Togo opposition plans fresh round of Gnassingbé protests

By AT editor - 31 May 2018 at 11:03 pm
Togo opposition plans fresh round of Gnassingbé protests

Political opposition leaders in Togo plan to re-energize a campaign to end the long tenure of President Faure Gnassingbé, with six organizational rallies planned in Lomé neighborhoods this weekend and new street protests to begin next week.

Leaders of the Coalition of 14, which formed last year in response to political crisis in the small West African nation, told Nana FM radio that they plan to start the marches anew in what Eric Dupuy of the National Alliance for Change (ANC) party said was a strategy to keep the pressure on Gnassingbé.

They would be the first street demonstrations since April, after the government shut down planned routes for marches in early May.
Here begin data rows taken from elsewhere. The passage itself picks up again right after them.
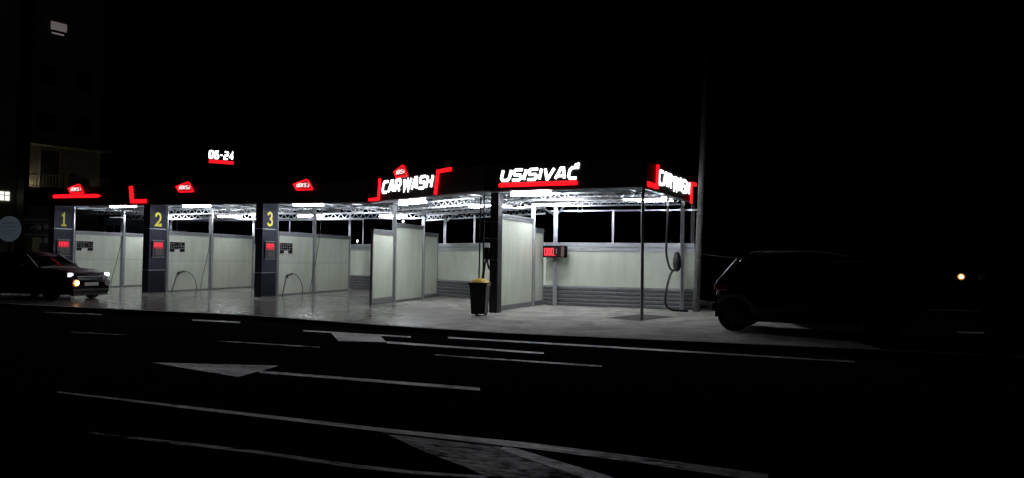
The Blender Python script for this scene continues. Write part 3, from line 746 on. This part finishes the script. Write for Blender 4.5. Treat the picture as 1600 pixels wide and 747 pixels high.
MB().box(1.95, 2.10, -.66, .66, .14, .34).build('front_skirt', M['black'], hb, bevel=.02)
MB().box(2.08, 2.12, -.70, .70, .28, .36).build('bumper_lip', M['blackpl'], hb, bevel=.02)
for wy in (-.55, .02): MB().bar((.74, wy, 1.05), (.58, wy+.58, 1.11), .02).build('wiper', M['blackpl'], hb)

# SUV parked on the right, seen from behind its right flank
sa = R(-27)
def along(p, a, d): return (p[0] + math.cos(a)*d, p[1] + math.sin(a)*d)
rw = (5.02, 16.57); cx = along(rw, sa, 1.55); cn = (-math.sin(sa), math.cos(sa))
cpos = (cx[0]+cn[0]*.82, cx[1]+cn[1]*.82, 0)
sv = car('dark SUV parked at the forecourt edge on the right, mostly in shadow', 'parked_car', cpos, sa, 4.0, 1.88,
    [(-2.0,.80),(-1.94,1.03),(-1.2,1.07),(.7,1.07),(1.0,1.08),(1.55,1.03),(1.88,.92),(2.0,.6)],
    [(-1.92,1.03),(-1.50,1.60),(-1.1,1.71),(-.2,1.74),(.30,1.66),(1.05,1.08)], (-1.55, 1.42), M['suv_dark'], .345, .24, rail=True)
for s in (-1, 1):
    MB().box(-1.98, -1.68, s*.80-.13, s*.80+.13, .90, 1.05).build('tail_light', M['tail'], sv, bevel=.03)
    MB().bar((-1.945, s*.80, 1.06), (-1.52, s*.64, 1.60), .05, .06).build('tailgate_glint', M['steel'], sv)  # steel bar put in for the reflection along the tailgate glass
    MB().box(1.76, 1.96, s*.78-.14, s*.78+.14, .78, .92).build('headlight', M['lens'], sv, bevel=.04)
MB().box(-2.08, -1.97, -.80, .80, .42, .62).build('rear_bumper', M['blackpl'], sv, bevel=.04)
for s in (-.70, .62): MB().box(-2.095, -2.082, s, s+.08, .50, .56).build('reflector', M['chrome'], sv)
MB().box(-2.02, -2.003, -.26, .26, .70, .80).build('number_plate', M['light_print'], sv)
MB().box(-1.58, -1.28, -.60, .60, 1.655, 1.69).build('roof_spoiler', M['suv_dark'], sv, bevel=.02)

# lone lit lamp far off on the right
fc = thing('distant_car', 'far car at right, only one small amber headlamp visible', 'car', (32.0, 51.5, 0), R(-118))
loft([[(-2,-.8,.3),(2,-.8,.3),(2,.8,.3),(-2,.8,.3)], [(-2.1,-.85,.55),(2.05,-.85,.55),(2.05,.85,.55),(-2.1,.85,.55)], [(-2,-.82,.9),(1.9,-.8,.8),(1.9,.8,.8),(-2,.82,.9)]]).build('body', M['suv_dark'], fc, bevel=.08)
loft([[(-1.7,-.74,.88),(1.0,-.74,.86),(1.0,.74,.86),(-1.7,.74,.88)], [(-1.2,-.58,1.42),(.2,-.58,1.42),(.2,.58,1.42),(-1.2,.58,1.42)]]).build('glasshouse', M['glass'], fc, bevel=.05)
for x in (-1.3, 1.3):
    for s in (-1, 1):
        w = MB().lathe([(.2,-.09),(.3,-.09),(.3,.09),(.2,.09)], 18).build('wheel', M['tyre'], fc); w.location = (x, s*.78, .3); w.rotation_euler = (R(90), 0, 0)
for s in (-1, 1):
    h = MB().lathe([(.22,0),(.22,.04),(.15,.06)], 18).build('headlight', M['amber_halo'] if s < 0 else M['lens'], fc); h.location = (2.03, s*.6, .76); h.rotation_euler = (0, R(90), 0)
    if s < 0: MB().lathe([(.12,.061),(.12,.09),(.03,.1)], 14).build('bulb', M['far_lamp'], h)

# ------------------------------------------------------------------ utility pole and cable
t = thing('utility_pole', 'tall leaning grey concrete pole beside the end of vacuum bay', 'utility pole', (5.68, 22.65, 0))
MB().tube([(0,0,0), (.17,.02,4.8), (.36,.04,10.6)], .105, 16, .075).build('shaft', M['pole'], t, smooth=True)
for z in (.75, 1.55, 3.0): MB().lathe([(.112,z),(.116,z+.01),(.116,z+.03),(.112,z+.04)], 16, .035*z, .002*z).build('strap', M['alu'], t)
MB().bar((.30,-.7,9.9), (.30,.7,9.9), .08).build('crossarm', M['pole'], t)
tag(MB().tube(arc([(5.72, 22.6, 1.78), (7.5, 22.2, 1.62), (10, 21.5, 1.6), (14, 20.5, 1.75)]), .012, 6).build('slack_cable', M['cable']), 'thin slack cable running right from the leaning pole', 'cable')

# ------------------------------------------------------------------ buildings on the left
ga = math.atan2(.809, .588)
bd = thing('apartment_building', 'dark apartment building with balcony behind the car wash, far left', 'apartment building', (-32.05, 52.0, 0), ga)
MB().box(-14, 3.1, .9, 9.0, 0, 21).build('wall', M['render_wall'], bd)
MB().box(-2.1, 3.3, -.35, .9, 5.78, 6.0).build('balcony_slab', M['render_wall'], bd)
MB().box(-2.42, -2.12, -.45, .9, 0, 20.9).build('pilaster', M['house_dark'], bd)
rl = MB().box(-2.05, 3.2, -.34, -.28, 6.86, 6.93).box(-2.05, 3.2, -.33, -.29, 6.08, 6.12)
for i in range(27): rl.box(-2.03+.2*i, -1.995+.2*i, -.325, -.295, 6.12, 6.86)
rl.build('railing', M['rail'], bd)
rl = MB().box(-5.6, -2.45, -.34, -.28, 6.38, 6.45)
for i in range(16): rl.box(-5.58+.2*i, -5.53+.2*i, -.325, -.295, 5.68, 6.38)
rl.build('railing', M['rail'], bd)
d = MB().box(-.95, .25, .86, .899, 6.0, 8.75).build('balcony_door', M['house_dark'], bd)
MB().box(-1.03, -.95, .84, .93, 6.0, 8.83).box(.25, .33, .84, .93, 6.0, 8.83).box(-.95, .25, .84, .93, 8.75, 8.83).build('frame', M['rail'], d)
for x0, z0 in ((1.2, 10.2), (-1.2, 10.0), (1.2, 13.4), (-1.2, 13.4)):
    w = MB().box(x0, x0+1.1, .86, .899, z0, z0+1.3).build('window', M['glass'], bd)
    MB().box(x0-.06, x0, .85, .92, z0-.06, z0+1.36).box(x0+1.1, x0+1.16, .85, .92, z0-.06, z0+1.36).box(x0, x0+1.1, .85, .92, z0+1.3, z0+1.36).box(x0-.1, x0+1.2, .82, .92, z0-.12, z0-.06).build('frame', M['rail'], w)
w = MB().box(-3.40, -2.80, .86, .899, 5.0, 5.6).build('window', M['win_lit'], bd)
MB().box(-3.12, -3.08, .84, .92, 5.0, 5.6).box(-3.40, -2.80, .85, .93, 5.34, 5.38).build('frame', M['house_dark'], w)
w = MB().box(-.6, .5, .86, .899, 16.9, 18.0).build('window', M['glass'], bd)
sh = MB()
for i in range(7): sh.box(-.58, .48, .83, .858, 17.42+.085*i, 17.42+.085*i+.075)
sh.box(-.5, .3, .83, .858, 17.12, 17.24)
sh.build('roller_blind', M['dim_blind'], w)
MB().tube([(-2.05, .8, 6), (-2.05, .8, 20)], .05, 8).build('downpipe', M['rail'], bd)
MB().box(-2.1, 3.3, -.35, .9, 8.98, 9.2).build('balcony_slab', M['render_wall'], bd)
lb = MB().box(1.6, 2.1, .35, .42, 6.002, 6.04).box(-1.9, -1.4, .35, .42, 6.002, 6.04).build('unseen_balcony_light', M['added_balcony_glow'], bd)  # hidden glow strips added to light the balcony wall
tag(MB().box(0, .9, 0, .5, 0, .45).box(.95, 1.5, .05, .45, 0, .35).box(.1, .6, .08, .42, .452, .62).build('storage_chest', M['brown'], bevel=.03), 'brown wooden chest standing on the far balcony', 'storage chest')
o = bpy.data.objects['storage_chest']; gv = (math.cos(ga), math.sin(ga)); gn = (-gv[1], gv[0])
o.location = (-32.05 + gv[0]*.55 + gn[0]*.1, 52.0 + gv[1]*.55 + gn[1]*.1, 6.55); o.rotation_euler = (0, 0, ga)
MB().box(.0, 1.5, .05, .45, -.55, -.002).build('stand', M['brown'], o)

# yard at the far left
t = thing('oval_sign', 'pale blue oval board on a dark post above the hatchback', 'oval sign', (-25.95, 38.0, 0), R(-20))
pts = [(.85*math.cos(2*math.pi*k/36), 2.70 + .66*math.sin(2*math.pi*k/36)) for k in range(36)]
MB().upright(pts, -.06, .0).build('board', M['oval'], t)
mb = MB()
for k, (a, b, z) in enumerate(((-.5,.35,2.95),(-.6,.55,2.78),(-.45,.6,2.6),(-.5,.3,2.45))): mb.box(a, b, -.065, -.061, z, z+.045)
mb.build('faint_lines', M['faint'], t)
MB().tube([(-.1, .08, 0), (-.1, .08, 2.8)], .06, 10).build('post', M['black'], t)
t = thing('gauge_rack', 'dark equipment rack with two rows of small gauges, beside column 1', 'equipment rack', (-24.9, 37.6, 0), R(28))
MB().box(-.05, 1.15, .0, .5, 0, 3.4).build('cabinet', M['black'], t)
MB().box(-.02, 1.12, -.03, -.001, 3.16, 3.20).box(-.02, 1.12, -.03, -.001, 2.40, 2.44).box(-.9, 1.12, -.03, -.001, 2.98, 3.0).build('rail', M['alu'], t)
for k, (x, z) in enumerate([(.2,2.82),(.55,2.80),(.9,2.84),(.25,2.12),(.6,2.10),(.92,2.14)]):
    g = MB().lathe([(.06,0),(.15,0),(.16,.05),(.10,.09)], 16).build('gauge', M['alu'] if k % 3 else M['chrome'], t); g.location = (x, -.001, z); g.rotation_euler = (R(90), 0, 0)
t = thing('storage_box', 'olive box on legs between oval board and gauge rack', 'storage box', (-24.55, 37.0, 0), R(-18))
MB().box(0, .58, 0, .4, 1.35, 2.22).build('body', M['olive'], t, bevel=.02)
MB().box(-.02, .60, -.02, .42, 2.222, 2.28).build('lid', M['olive'], t)
for x in (.03, .51):
    for y in (.03, .33): MB().box(x, x+.05, y, y+.05, 0, 1.349).build('leg', M['black'], t)

t = thing('site_cabin', 'dim blue-grey cabin behind the back wall of bay 1', 'site cabin', (-23.4, 42.2, 0), R(-12))
MB().box(0, 1.4, 0, 2.4, 0, 3.45).build('tall_block', M['cabin'], t)
MB().box(1.42, 3.6, .1, 2.4, 0, 2.95).build('low_block', M['cabin'], t)
MB().box(-.05, 1.45, -.05, 2.45, 3.452, 3.52).build('roof', M['alu'], t)
for k in range(2):
    MB().box(.15+.6*k, .6+.6*k, -.02, -.001, 2.3, 3.1).build('window', M['glass'], t)
def globe(x, y, z, label, arm):
    t = thing('globe_lamp', label, 'globe lamp', (x, y, z))
    MB().lathe([(.01,-.05),(.03,-.035),(.045,0),(.03,.035),(.01,.05)], 14).build('globe', M['globe'], t, smooth=True)
    MB().bar((0, 0, .08 if arm > 0 else -.08), (0, 0, .08 + arm if arm > 0 else -.08 + arm), .03).build('stem', M['alu'], t)
globe(-4.6, 31.0, 3.04, 'small white globe lamp hanging behind the tall stepped partition', .2)
globe(-7.3, 34.75, 2.27, 'small white globe lamp standing on back wall between wash bay and stepped partition', -.07)

# ------------------------------------------------------------------ camera
cam = bpy.data.cameras.new('camera'); co = bpy.data.objects.new('camera', cam); COL.objects.link(co)
cam.sensor_width = 36; cam.lens = 36 * 1150 / 1600; cam.clip_end = 600; cam.clip_start = .05
pitch = math.atan(30.5/1150)
co.matrix_world = Matrix.Translation((0, 0, 1.55)) @ Matrix.Rotation(R(90) + pitch, 4, 'X') @ Matrix.Rotation(R(.836), 4, 'Z')
sc.camera = co

# ------------------------------------------------------------------ night sky
w = bpy.data.worlds.new('World'); sc.world = w; w.use_nodes = True
nt = w.node_tree; bg = nt.nodes['Background']
sky = nt.nodes.new('ShaderNodeTexSky'); sky.sky_type = 'NISHITA'; sky.sun_disc = False
sky.sun_elevation = R(-3); sky.sun_rotation = R(200)
nt.links.new(sky.outputs['Color'], bg.inputs['Color']); bg.inputs['Strength'].default_value = .00005

vs = sc.view_settings; sc.display_settings.display_device = 'sRGB'
vs.view_transform = 'Standard'; vs.look = 'None'; vs.exposure = 0; vs.gamma = 1; vs.use_curve_mapping = False
sc.cycles.use_denoising = True
sc.cycles.max_bounces = 8; sc.cycles.sample_clamp_indirect = 4
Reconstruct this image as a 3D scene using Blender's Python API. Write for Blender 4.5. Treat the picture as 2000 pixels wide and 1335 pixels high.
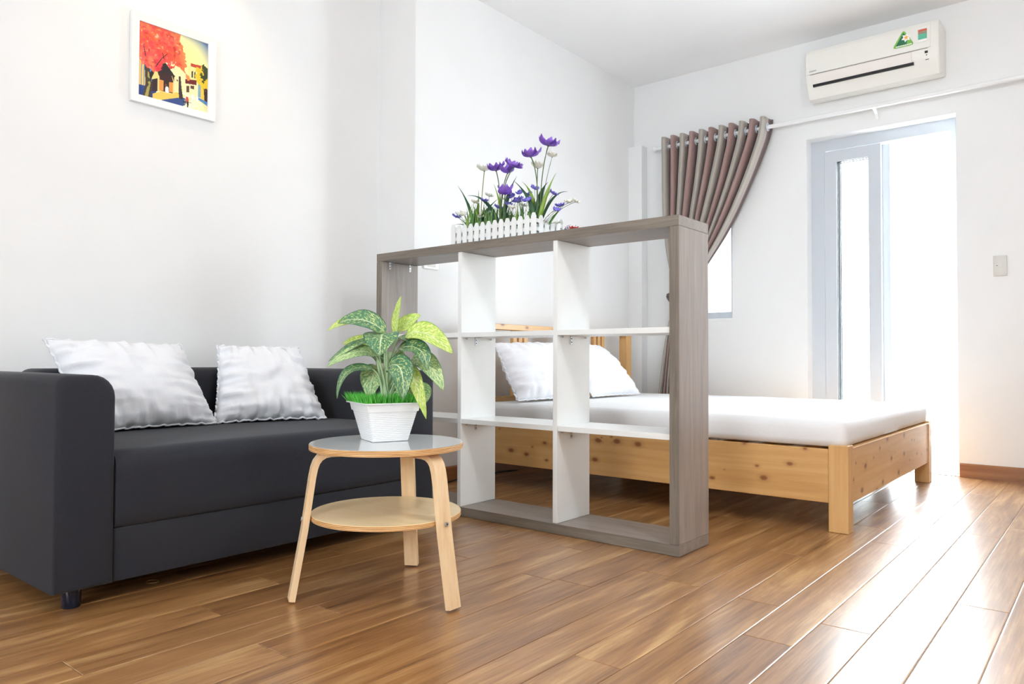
import bpy, bmesh, math, random
import numpy as np
from mathutils import Vector, Matrix, noise
random.seed(7)
R = math.radians
sc = bpy.context.scene
for o in list(bpy.data.objects):
    bpy.data.objects.remove(o)
COL = sc.collection

# ------------------------------------------------------------------ camera
cd = bpy.data.cameras.new('camera')
cam = bpy.data.objects.new('camera', cd); COL.objects.link(cam)
cd.sensor_width = 36; cd.lens = 26.038; cd.clip_start = .02; cd.clip_end = 200
yaw, pit, rol = R(39.384), R(1.287), R(.194)
F = Vector((-math.sin(yaw)*math.cos(pit), math.cos(yaw)*math.cos(pit), math.sin(pit)))
r0 = Vector((math.cos(yaw), math.sin(yaw), 0)); u0 = r0.cross(F)
rt = math.cos(rol)*r0 + math.sin(rol)*u0; up = -math.sin(rol)*r0 + math.cos(rol)*u0
m = Matrix((rt, up, -F)).transposed().to_4x4(); m.translation = (2.90, 0, .68)
cam.matrix_world = m
sc.camera = cam

# ------------------------------------------------------------------ world, lights, exposure
w = bpy.data.worlds.new('sky'); sc.world = w; w.use_nodes = True
bg = w.node_tree.nodes['Background']; bg.inputs[0].default_value = (.87, .94, 1, 1); bg.inputs[1].default_value = 30.0
def area(name, loc, rot, sx, sy, power, color=(1, 1, 1), portal=False):
    l = bpy.data.lights.new(name, 'AREA'); l.shape = 'RECTANGLE'; l.size = sx; l.size_y = sy
    l.energy = power; l.color = color
    o = bpy.data.objects.new(name, l); COL.objects.link(o); o.location = loc; o.rotation_euler = rot
    if portal: l.cycles.is_portal = True
    return o
area('portal_door', (1.735, 5.24, 1.07), (R(-90), 0, 0), .9, 2.15, 1, portal=True)
area('portal_window', (.545, 5.24, 1.53), (R(-90), 0, 0), .5, 1.15, 1, portal=True)
area('portal_front', (2.4, -2.72, 1.4), (R(90), 0, 0), 1.5, 1.25, 1, portal=True)  # portal of the added fill window
sc.view_settings.view_transform = 'Standard'; sc.view_settings.look = 'None'
sc.view_settings.gamma = 1; sc.view_settings.use_curve_mapping = False
sc.view_settings.exposure = -0.20
sc.cycles.use_denoising = True; sc.cycles.max_bounces = 10; sc.cycles.diffuse_bounces = 6; sc.cycles.adaptive_threshold = .03
sc.cycles.sample_clamp_indirect = 12; sc.cycles.caustics_reflective = False; sc.cycles.caustics_refractive = False

# ------------------------------------------------------------------ helpers
ORG = {}
def link(name, me, parent=None, org=None):
    o = bpy.data.objects.new(name, me); COL.objects.link(o)
    if parent is not None:
        o.parent = parent; ORG[o.name] = ORG[parent.name]
    else:
        ORG[o.name] = Vector(org or (0, 0, 0)); o.location = ORG[o.name]
    return o
def tag(o, label=None, cat=None, group=None, kind=None):
    if label: o['label'] = label
    if cat: o['category'] = cat
    if group: o['group'] = group
    if kind: o['kind'] = kind
    return o
def thing(name, loc, label, cat, group=None):
    o = link(name, None, None, loc); o.empty_display_size = .05
    return tag(o, label, cat, group)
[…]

The plans come as negotiations between opposition leaders and Gnassingbé and his Union for the Republic (UNIR) party, mediated through leaders of the regional Economic Community of West African States (ECOWAS), have reached a prolonged impasse.

The coalition has rejected attempts to form a national unity government that includes Gnassingbé, who has led Togo since 2005 following the death of his father. Earlier this week, lawyers with a dormant civil society group, APED, issued a statement insisting that international oversight replace the country’s election commission during the 2020 elections, and that Gnassingbé will not seek another term.

The statement came after APED was prevented from holding a press conference by Togolese security forces. APED leaders also appealed for the release of all political prisoners, and immediate relief from what they described as a “state of siege” in cities including Sokodé, Bafilo, Kara and Mango.